**Written request:** The data must be written out once more, precisely as given.

------------------------------------------------------------------------

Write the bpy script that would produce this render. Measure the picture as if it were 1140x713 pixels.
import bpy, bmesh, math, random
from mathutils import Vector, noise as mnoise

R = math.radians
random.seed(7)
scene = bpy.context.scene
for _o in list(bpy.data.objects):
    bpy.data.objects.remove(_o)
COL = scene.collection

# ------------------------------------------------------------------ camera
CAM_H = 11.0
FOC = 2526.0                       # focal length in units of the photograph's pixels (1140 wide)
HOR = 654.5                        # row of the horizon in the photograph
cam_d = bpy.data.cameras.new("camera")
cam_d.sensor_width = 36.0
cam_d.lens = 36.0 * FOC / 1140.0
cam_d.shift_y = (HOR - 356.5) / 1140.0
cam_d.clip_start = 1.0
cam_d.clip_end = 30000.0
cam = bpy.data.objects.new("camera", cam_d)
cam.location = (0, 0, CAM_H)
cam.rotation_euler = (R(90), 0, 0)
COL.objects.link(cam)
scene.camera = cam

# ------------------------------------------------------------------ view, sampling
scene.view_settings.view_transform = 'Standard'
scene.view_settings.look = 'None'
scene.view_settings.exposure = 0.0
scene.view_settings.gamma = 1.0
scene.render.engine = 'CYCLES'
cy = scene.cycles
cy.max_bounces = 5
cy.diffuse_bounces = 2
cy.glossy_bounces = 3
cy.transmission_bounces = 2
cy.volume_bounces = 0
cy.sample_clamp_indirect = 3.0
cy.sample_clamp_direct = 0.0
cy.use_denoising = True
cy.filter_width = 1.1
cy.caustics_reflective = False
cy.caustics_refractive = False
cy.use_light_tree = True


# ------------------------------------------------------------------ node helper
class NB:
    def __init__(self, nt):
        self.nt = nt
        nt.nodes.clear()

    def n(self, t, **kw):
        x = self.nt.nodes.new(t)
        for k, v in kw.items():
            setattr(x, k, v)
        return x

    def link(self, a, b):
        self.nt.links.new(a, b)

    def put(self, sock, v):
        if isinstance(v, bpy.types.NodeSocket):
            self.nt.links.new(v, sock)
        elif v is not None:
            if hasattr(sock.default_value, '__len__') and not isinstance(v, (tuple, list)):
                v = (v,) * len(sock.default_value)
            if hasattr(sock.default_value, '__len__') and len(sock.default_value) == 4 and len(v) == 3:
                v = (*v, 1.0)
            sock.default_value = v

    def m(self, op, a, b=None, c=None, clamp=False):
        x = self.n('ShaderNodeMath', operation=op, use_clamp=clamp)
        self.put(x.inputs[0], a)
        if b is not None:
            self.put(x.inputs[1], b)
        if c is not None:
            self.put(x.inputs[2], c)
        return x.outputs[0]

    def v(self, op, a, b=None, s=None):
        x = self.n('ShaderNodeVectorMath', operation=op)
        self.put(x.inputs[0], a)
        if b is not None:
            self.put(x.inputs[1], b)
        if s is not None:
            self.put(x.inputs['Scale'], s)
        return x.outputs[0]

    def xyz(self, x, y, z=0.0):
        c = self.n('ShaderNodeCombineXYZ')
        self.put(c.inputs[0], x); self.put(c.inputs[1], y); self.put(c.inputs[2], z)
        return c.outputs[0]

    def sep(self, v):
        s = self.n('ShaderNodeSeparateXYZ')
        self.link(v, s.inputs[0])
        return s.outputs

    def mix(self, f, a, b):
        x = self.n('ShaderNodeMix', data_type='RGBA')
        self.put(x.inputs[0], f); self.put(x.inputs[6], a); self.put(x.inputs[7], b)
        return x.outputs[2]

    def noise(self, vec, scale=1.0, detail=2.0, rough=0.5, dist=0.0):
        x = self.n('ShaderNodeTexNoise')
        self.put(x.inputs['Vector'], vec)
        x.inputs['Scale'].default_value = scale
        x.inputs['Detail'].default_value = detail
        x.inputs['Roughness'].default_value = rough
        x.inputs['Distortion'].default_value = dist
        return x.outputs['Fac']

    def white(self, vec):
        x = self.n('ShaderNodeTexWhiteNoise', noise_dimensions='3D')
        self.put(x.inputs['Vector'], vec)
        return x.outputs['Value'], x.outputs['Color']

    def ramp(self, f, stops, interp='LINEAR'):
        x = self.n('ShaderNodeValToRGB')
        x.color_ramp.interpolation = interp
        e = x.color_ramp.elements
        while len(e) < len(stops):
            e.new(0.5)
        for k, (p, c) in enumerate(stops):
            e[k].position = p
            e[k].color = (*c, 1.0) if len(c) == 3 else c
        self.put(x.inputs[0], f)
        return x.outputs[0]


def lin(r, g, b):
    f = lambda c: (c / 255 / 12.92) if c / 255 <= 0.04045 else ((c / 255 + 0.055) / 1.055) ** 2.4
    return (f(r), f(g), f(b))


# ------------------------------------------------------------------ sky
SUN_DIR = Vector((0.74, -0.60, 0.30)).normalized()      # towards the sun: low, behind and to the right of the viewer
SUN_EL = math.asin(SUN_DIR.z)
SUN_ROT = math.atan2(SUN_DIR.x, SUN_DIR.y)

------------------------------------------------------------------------

**Output of the exercise:**
Write the bpy script that would produce this render. Measure the picture as if it were 1140x713 pixels.
import bpy, bmesh, math, random
from mathutils import Vector, noise as mnoise

R = math.radians
random.seed(7)
scene = bpy.context.scene
for _o in list(bpy.data.objects):
    bpy.data.objects.remove(_o)
COL = scene.collection

# ------------------------------------------------------------------ camera
CAM_H = 11.0
FOC = 2526.0                       # focal length in units of the photograph's pixels (1140 wide)
HOR = 654.5                        # row of the horizon in the photograph
cam_d = bpy.data.cameras.new("camera")
cam_d.sensor_width = 36.0
cam_d.lens = 36.0 * FOC / 1140.0
cam_d.shift_y = (HOR - 356.5) / 1140.0
cam_d.clip_start = 1.0
cam_d.clip_end = 30000.0
cam = bpy.data.objects.new("camera", cam_d)
cam.location = (0, 0, CAM_H)
cam.rotation_euler = (R(90), 0, 0)
COL.objects.link(cam)
scene.camera = cam

# ------------------------------------------------------------------ view, sampling
scene.view_settings.view_transform = 'Standard'
scene.view_settings.look = 'None'
scene.view_settings.exposure = 0.0
scene.view_settings.gamma = 1.0
scene.render.engine = 'CYCLES'
cy = scene.cycles
cy.max_bounces = 5
cy.diffuse_bounces = 2
cy.glossy_bounces = 3
cy.transmission_bounces = 2
cy.volume_bounces = 0
cy.sample_clamp_indirect = 3.0
cy.sample_clamp_direct = 0.0
cy.use_denoising = True
cy.filter_width = 1.1
cy.caustics_reflective = False
cy.caustics_refractive = False
cy.use_light_tree = True


# ------------------------------------------------------------------ node helper
class NB:
    def __init__(self, nt):
        self.nt = nt
        nt.nodes.clear()

    def n(self, t, **kw):
        x = self.nt.nodes.new(t)
        for k, v in kw.items():
            setattr(x, k, v)
        return x

    def link(self, a, b):
        self.nt.links.new(a, b)

    def put(self, sock, v):
        if isinstance(v, bpy.types.NodeSocket):
            self.nt.links.new(v, sock)
        elif v is not None:
            if hasattr(sock.default_value, '__len__') and not isinstance(v, (tuple, list)):
                v = (v,) * len(sock.default_value)
            if hasattr(sock.default_value, '__len__') and len(sock.default_value) == 4 and len(v) == 3:
                v = (*v, 1.0)
            sock.default_value = v

    def m(self, op, a, b=None, c=None, clamp=False):
        x = self.n('ShaderNodeMath', operation=op, use_clamp=clamp)
        self.put(x.inputs[0], a)
        if b is not None:
            self.put(x.inputs[1], b)
        if c is not None:
            self.put(x.inputs[2], c)
        return x.outputs[0]

    def v(self, op, a, b=None, s=None):
        x = self.n('ShaderNodeVectorMath', operation=op)
        self.put(x.inputs[0], a)
        if b is not None:
            self.put(x.inputs[1], b)
        if s is not None:
            self.put(x.inputs['Scale'], s)
        return x.outputs[0]

    def xyz(self, x, y, z=0.0):
        c = self.n('ShaderNodeCombineXYZ')
        self.put(c.inputs[0], x); self.put(c.inputs[1], y); self.put(c.inputs[2], z)
        return c.outputs[0]

    def sep(self, v):
        s = self.n('ShaderNodeSeparateXYZ')
        self.link(v, s.inputs[0])
        return s.outputs

    def mix(self, f, a, b):
        x = self.n('ShaderNodeMix', data_type='RGBA')
        self.put(x.inputs[0], f); self.put(x.inputs[6], a); self.put(x.inputs[7], b)
        return x.outputs[2]

    def noise(self, vec, scale=1.0, detail=2.0, rough=0.5, dist=0.0):
        x = self.n('ShaderNodeTexNoise')
        self.put(x.inputs['Vector'], vec)
        x.inputs['Scale'].default_value = scale
        x.inputs['Detail'].default_value = detail
        x.inputs['Roughness'].default_value = rough
        x.inputs['Distortion'].default_value = dist
        return x.outputs['Fac']

    def white(self, vec):
        x = self.n('ShaderNodeTexWhiteNoise', noise_dimensions='3D')
        self.put(x.inputs['Vector'], vec)
        return x.outputs['Value'], x.outputs['Color']

    def ramp(self, f, stops, interp='LINEAR'):
        x = self.n('ShaderNodeValToRGB')
        x.color_ramp.interpolation = interp
        e = x.color_ramp.elements
        while len(e) < len(stops):
            e.new(0.5)
        for k, (p, c) in enumerate(stops):
            e[k].position = p
            e[k].color = (*c, 1.0) if len(c) == 3 else c
        self.put(x.inputs[0], f)
        return x.outputs[0]


def lin(r, g, b):
    f = lambda c: (c / 255 / 12.92) if c / 255 <= 0.04045 else ((c / 255 + 0.055) / 1.055) ** 2.4
    return (f(r), f(g), f(b))


# ------------------------------------------------------------------ sky
SUN_DIR = Vector((0.74, -0.60, 0.30)).normalized()      # towards the sun: low, behind and to the right of the viewer
SUN_EL = math.asin(SUN_DIR.z)
SUN_ROT = math.atan2(SUN_DIR.x, SUN_DIR.y)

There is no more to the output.